Best New Zealand Poems 2001

 

  
Home
Introduction
Contents
 
  
  
Bernadette Hall
   

 

BERNADETTE HALL was born in Central Otago in 1945 and now teaches and writes (plays as well as poetry) in Christchurch. She has had five collections of poetry published, the most recent being Settler Dreaming (Victoria University Press, 2001). Over the last 10 years, her work has been included in a wide range of anthologies and literary journals, such as Landfall, Sport, Soho Square (Bloomsbury). In 1991, she was writer in residence at the University of Canterbury and in 1996 held the Robert Burns Fellowship at Otago University, Dunedin. In 1997, she spent three months at the University of Iowa, USA, representing New Zealand as a member of the International Writers Community which gathers there each year. For 10 years, she was poetry editor of Takahe, a New Zealand literary magazine which publishes poetry and short stories from both local and international writers.

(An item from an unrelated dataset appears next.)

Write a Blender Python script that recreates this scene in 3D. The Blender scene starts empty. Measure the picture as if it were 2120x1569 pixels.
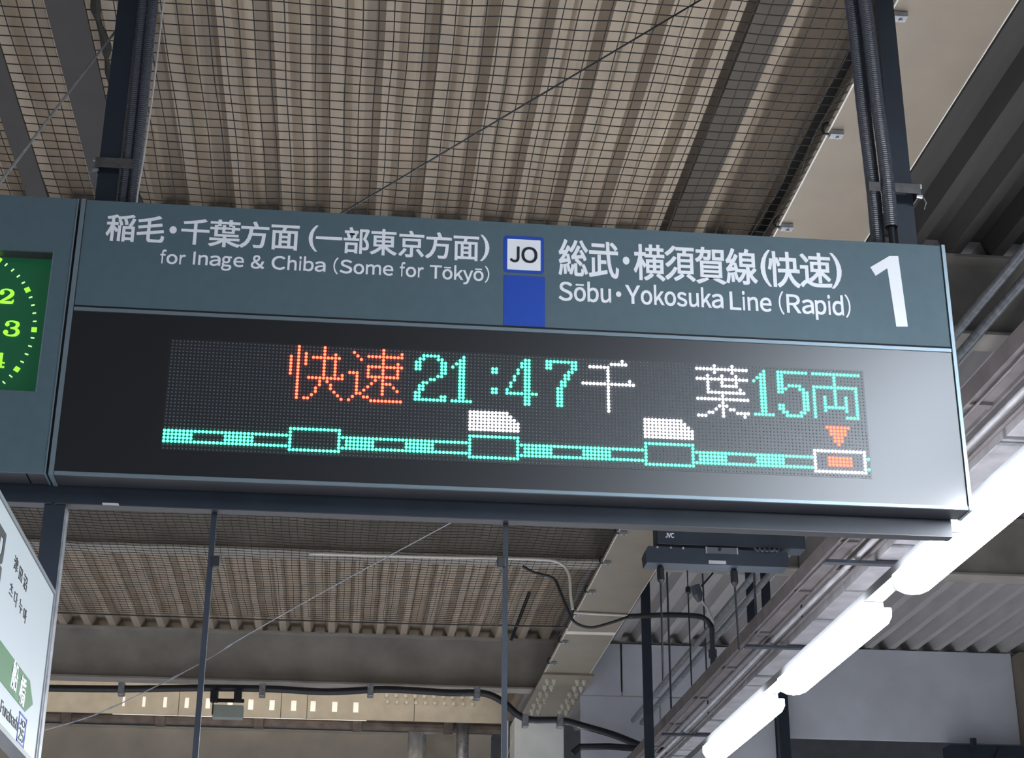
import bpy, bmesh, math, random
from mathutils import Matrix, Vector
random.seed(7)
S = bpy.context.scene
COL = S.collection

# ------------------------------------------------------------------ camera, world, light, exposure
cam_d = bpy.data.cameras.new('camera'); cam = bpy.data.objects.new('camera', cam_d); COL.objects.link(cam)
cam_d.sensor_width = 36.0; cam_d.lens = 3454.130 / 2120 * 36.0; cam_d.clip_start = 0.05; cam_d.clip_end = 200
_c = ((0.9948,-0.0450,-0.0910),(-0.1013,-0.3886,-0.9158),(0.0059,0.9203,-0.3912))
cam.matrix_world = Matrix(_c).to_4x4()
S.camera = cam
W = bpy.data.worlds.new('night'); S.world = W; W.use_nodes = True
W.node_tree.nodes['Background'].inputs[0].default_value = (0.80, 0.86, 1.0, 1)
W.node_tree.nodes['Background'].inputs[1].default_value = 0.10
S.view_settings.view_transform = 'Standard'; S.view_settings.look = 'None'
S.view_settings.gamma = 1.0; S.view_settings.exposure = 0.5; S.view_settings.use_curve_mapping = False
LAMP = 50.0            # radiance of the tube diffusers
ROWX, ROWZ = 1.80, 1.50
def area_row(name, x, z, ys, power, col=(0.93, 0.96, 1.0), sx=0.13, sy=1.2, rot=0.0):
    for y in ys:
        d = bpy.data.lights.new(name, 'AREA'); d.shape = 'RECTANGLE'; d.size = sx; d.size_y = sy
        d.energy = power; d.color = col
        o = bpy.data.objects.new(name, d); o.location = (x, y, z); o.rotation_euler = (0, rot, 0); COL.objects.link(o)
# the same row goes on over the photographer, and a second row hangs over the other platform edge
area_row('tube_lamp', ROWX, ROWZ, [1.55, 0.08, -1.45, -2.92], 68)
area_row('tube_lamp', -3.7, ROWZ, [-2.8, -0.4, 2.0, 4.4, 6.8, 9.2, 11.6], 210)
area_row('tube_lamp', ROWX, ROWZ, [9.3, 10.8, 12.3, 13.8, 15.3], 110)
area_row('tube_lamp', 5.2, ROWZ, [9.5, 11.5, 13.5], 150)  # unseen fill lamps added to brighten the far right roof
area_row('tube_lamp', -1.4, ROWZ, [9.5, 11.5, 13.5, 15.5], 110)  # unseen fill lamps added below the view for the far left bays
area_row('display_sheen_lamp', 3.05, 3.36, [-3.2, -1.9, -0.6, 0.7], 92, (.78, .88, 1.0))  # unseen row added to put a sheen on the display window
_d = bpy.data.lights.new('plate_fill_lamp', 'AREA'); _d.shape = 'RECTANGLE'; _d.size = 5.0; _d.size_y = .2; _d.energy = 10; _d.color = (1.0, .88, .72)  # unseen lamp added behind the far beam to brighten the cream plates
_o = bpy.data.objects.new('plate_fill_lamp', _d); _o.location = (-1.2, 15.1, 3.5); _o.rotation_euler = (math.radians(80), 0, 0); COL.objects.link(_o)

# ------------------------------------------------------------------ helpers
MATS = {}
def mat(name, col, rough=0.5, metal=0.0, var=0.12, scale=6.0, emit=None, es=0.0, spec=0.5, bump=0.0, stain=None, stretch=(1, 1, 1)):
    if name in MATS: return MATS[name]
    m = bpy.data.materials.new(name); m.use_nodes = True; nt = m.node_tree; b = nt.nodes['Principled BSDF']
    b.inputs['Roughness'].default_value = rough; b.inputs['Metallic'].default_value = metal
    b.inputs['Specular IOR Level'].default_value = spec
    c = (*col, 1)
    if var > 0:
        tc = nt.nodes.new('ShaderNodeTexCoord'); mp = nt.nodes.new('ShaderNodeMapping'); mp.inputs['Scale'].default_value = stretch
        n = nt.nodes.new('ShaderNodeTexNoise')
        n.inputs['Scale'].default_value = scale; n.inputs['Detail'].default_value = 5
        r = nt.nodes.new('ShaderNodeValToRGB')
        r.color_ramp.elements[0].position = 0.3; r.color_ramp.elements[1].position = 0.72
        lo = stain if stain else tuple(x * (1 - var) for x in col)
        r.color_ramp.elements[0].color = (*lo, 1); r.color_ramp.elements[1].color = (*[min(1, x * (1 + var * .5)) for x in col], 1)
        nt.links.new(tc.outputs['Object'], mp.inputs[0]); nt.links.new(mp.outputs[0], n.inputs['Vector'])
        nt.links.new(n.outputs['Fac'], r.inputs[0]); nt.links.new(r.outputs[0], b.inputs['Base Color'])
        if bump > 0:
            bp = nt.nodes.new('ShaderNodeBump'); bp.inputs['Strength'].default_value = bump; bp.inputs['Distance'].default_value = 0.01
            nt.links.new(n.outputs['Fac'], bp.inputs['Height']); nt.links.new(bp.outputs[0], b.inputs['Normal'])
    else:
        b.inputs['Base Color'].default_value = c
    if emit:
        b.inputs['Emission Color'].default_value = (*emit, 1); b.inputs['Emission Strength'].default_value = es
    MATS[name] = m
    return m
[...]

“My lay-sister is an amalgam,” Hall comments. “She springs from anecdotes related to me by a number of Catholic Sisters, now in their 60s, who as modern free spirits recall with amusement and regret the strict discipline and fear of the ‘world’ which marked their experiences as religious novices in convents of the 1950s. Irish Catholicism, as the famous French missionary to these islands, Suzanne Aubert, noted in the late 19th century, brought some strange aberrations with it to this particular British colony. Disciplines and penances became more conservative, sometimes bizarre, after the huge loss of confidence in ‘civilisation’ that marked the end of World War II.

“I was brought up, a post-war baby, in a small-city Catholic community that was proud, theatrical and pretty much enclosed. The Sisters who taught me were highly educated, fastidious, impressive women, all mind and spirit and no body. So I have had to learn to love the body and to trust the ‘world’ — to become real in the way in which my lay-sister is real. Lay-sisters were not fully professed members of a religious order. They lacked education and gentility, but they did most of the donkey work. Stories about them often mention their humanity, grit and good-humour. I love my lay-sister and it’s these qualities in her that I hope will touch readers.”